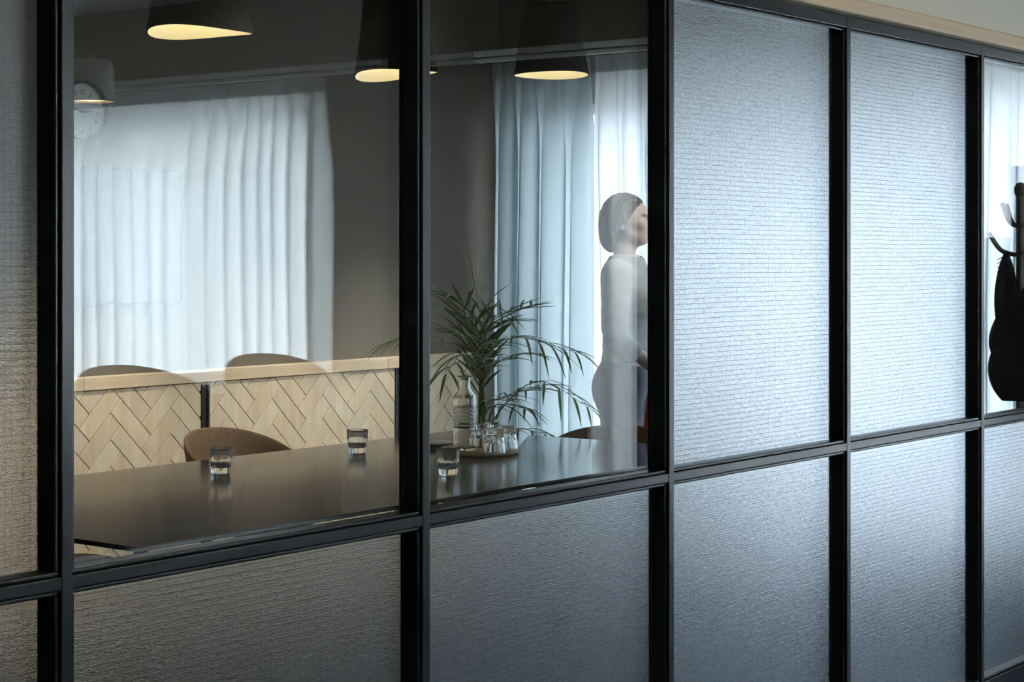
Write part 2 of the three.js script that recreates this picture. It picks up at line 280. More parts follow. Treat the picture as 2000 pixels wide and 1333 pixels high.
// ---------------------------------------------------------------- curtains and their rail
function curtain(name, z0, z1, mat, label, sd, foldLen, group) {
  const t = thing(name, label, 'curtain', [0, 0, 0], 0, group);
  const top = 2.47, bot = 0.17, nu = Math.round((z1 - z0) / 0.006), nv = 36, ph = [];
  let p = sd; for (let i = 0; i <= nu; i++) { const z = z0 + (z1 - z0) * i / nu; p += 0.006 / foldLen * (1 + 0.75 * noise.noise(z * 3.1, sd, 1.7)) * 2 * Math.PI; ph.push(p); }
  const f = (u, v) => {
    const i = Math.round(u * nu), z = z0 + (z1 - z0) * u, y = bot + (top - bot) * v, h = top - y;
    const open = Math.min(1, h / 0.5), a = (0.010 + 0.055 * open) * (0.75 + 0.5 * noise.noise(z * 2.3, sd + 4, 0.3));
    const drift = 0.35 * noise.noise(z * 1.4, h * 0.55, sd + 9) * open, s = Math.sin(ph[i] + drift * 3);
    const pencil = (1 - open) ** 2 * 0.007 * Math.sin(z * 2 * Math.PI / 0.034 + 1.5 * noise.noise(z * 9, 0, sd));
    const x = XC + a * (s + 0.25 * Math.sin(2 * ph[i] + sd + h * 0.4)) + pencil + 0.012 * noise.noise(z * 5, h * 0.9, sd + 2) * open;
    return V(x, y, z + open * (0.022 * foldLen / 0.15 * (1 + 0.6 * noise.noise(z * 3.7, h * 0.5, sd + 6)) * Math.sin(2 * (ph[i] + drift * 3)) + 0.012 * Math.cos(ph[i] + drift * 2)));
  };
  part('cloth', sheet(nu, nv, f), mat, t);
  part('heading_tape', sheet(nu, 3, (u, v) => { const q = f(u, 1 - 0.036 * (1 - v)); q.x -= 0.004; return q; }), M.tape, t);
  part('hem', sheet(nu, 3, (u, v) => { const q = f(u, 0.034 * v); q.x -= 0.003; return q; }), mat, t);
  return t;
}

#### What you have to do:
Return each line exactly as written. Any picture gets left out.

#### Written solution:
Write part 2 of the three.js script that recreates this picture. It picks up at line 280. More parts follow. Treat the picture as 2000 pixels wide and 1333 pixels high.
// ---------------------------------------------------------------- curtains and their rail
function curtain(name, z0, z1, mat, label, sd, foldLen, group) {
  const t = thing(name, label, 'curtain', [0, 0, 0], 0, group);
  const top = 2.47, bot = 0.17, nu = Math.round((z1 - z0) / 0.006), nv = 36, ph = [];
  let p = sd; for (let i = 0; i <= nu; i++) { const z = z0 + (z1 - z0) * i / nu; p += 0.006 / foldLen * (1 + 0.75 * noise.noise(z * 3.1, sd, 1.7)) * 2 * Math.PI; ph.push(p); }
  const f = (u, v) => {
    const i = Math.round(u * nu), z = z0 + (z1 - z0) * u, y = bot + (top - bot) * v, h = top - y;
    const open = Math.min(1, h / 0.5), a = (0.010 + 0.055 * open) * (0.75 + 0.5 * noise.noise(z * 2.3, sd + 4, 0.3));
    const drift = 0.35 * noise.noise(z * 1.4, h * 0.55, sd + 9) * open, s = Math.sin(ph[i] + drift * 3);
    const pencil = (1 - open) ** 2 * 0.007 * Math.sin(z * 2 * Math.PI / 0.034 + 1.5 * noise.noise(z * 9, 0, sd));
    const x = XC + a * (s + 0.25 * Math.sin(2 * ph[i] + sd + h * 0.4)) + pencil + 0.012 * noise.noise(z * 5, h * 0.9, sd + 2) * open;
    return V(x, y, z + open * (0.022 * foldLen / 0.15 * (1 + 0.6 * noise.noise(z * 3.7, h * 0.5, sd + 6)) * Math.sin(2 * (ph[i] + drift * 3)) + 0.012 * Math.cos(ph[i] + drift * 2)));
  };
  part('cloth', sheet(nu, nv, f), mat, t);
  part('heading_tape', sheet(nu, 3, (u, v) => { const q = f(u, 1 - 0.036 * (1 - v)); q.x -= 0.004; return q; }), M.tape, t);
  part('hem', sheet(nu, 3, (u, v) => { const q = f(u, 0.034 * v); q.x -= 0.003; return q; }), mat, t);
  return t;
}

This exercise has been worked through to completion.